In these times of hyper-abundance, info-gluttony, mass cultural appropriation and outright legacy larceny spiritual salvation is at hand with these aural postcards from shores afar and times passed. If the past is a foreign country that country is Cambodia and they do things different there.

2003’s self-titled debut consists of seven ‘reconstructions’ of esteemed protest-totem Ros Serey Sothea’s oeuvre (who disappeared under Pol Pot’s Khmer Rouge regime), possessor of spectral sonic-tonics including the ever-effervescent ‘I’m Sixteen’, the sucker-punching ‘Pow Pow’ and the kaleidoscopic rush of ‘New Year’s Eve’, comprising a veritable 60s inflected spree-for-all.

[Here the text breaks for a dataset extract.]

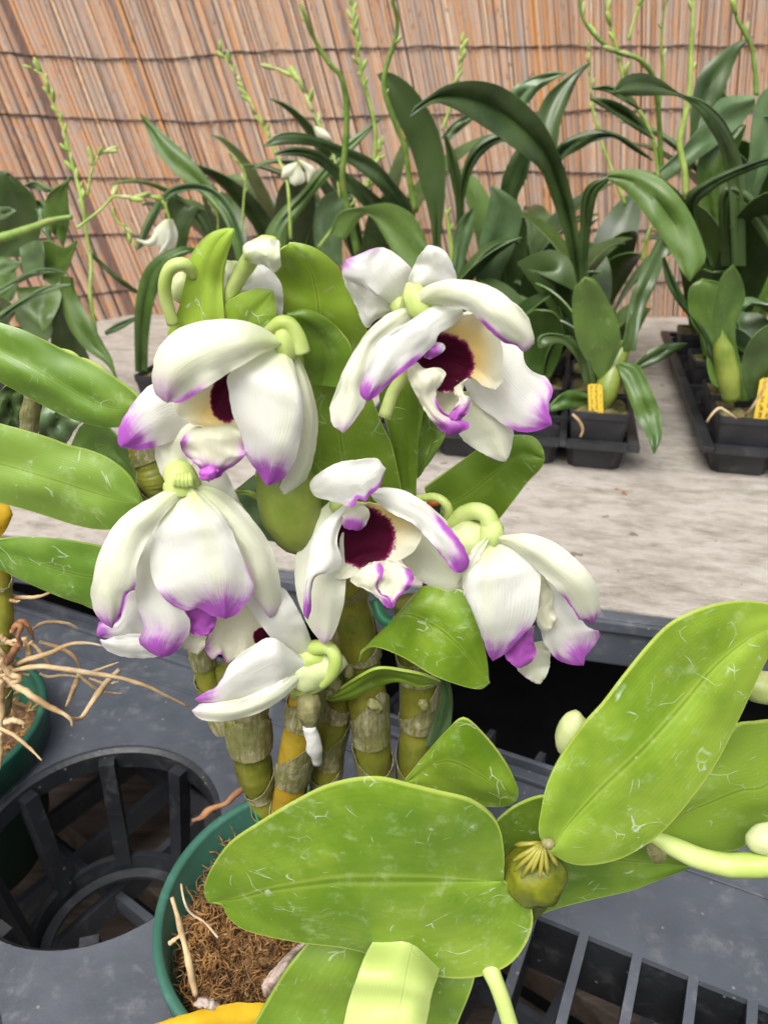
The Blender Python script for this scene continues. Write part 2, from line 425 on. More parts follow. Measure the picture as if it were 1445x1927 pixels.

DF’s own ‘ghost voice’ Chhom Nimol affectingly (re)captures Serey Sothea’s enrapturing essence with the band’s own ’22 Nights’ a soaring, swooning highlight: ethereal and haunting. The eponymous ‘Dengue Fever’ itself is a saxy organ stirrer.

Follow up 2005’s Escape from Dragon House sees the group forge their own path with 14 of the tracks self-penned. Opener ‘We were gonna’ continues the mood and aesthetic with a spacier surround-sound. ‘Sui Bong’ is a disco-go-go-get her, a dancefloor trance-prance off. The gushing ‘Tap Water’ is crying out for a police procedural to soundtrack; oozing in mystery and know-it-all-knowing as guitar finger picking combined with horns and Joe Meek(ong) organomics reaches a beat-crescendo par excellence. Case closed.

The looming menace of the arachnid permeates ‘One thousand tears of a tarantula’; a web spinning wall of wail. Who knew spiders cried? ‘Lake Dolores’ is a delirious surfin’ safari in the vein of The Ventures.

Both reissues get the redux-deluxe treatment, bonus tracks, remixes, live renditions and liner notes: a completist’s dream.
Feed your fever with these timeless and exquisite Kampuchea-worms.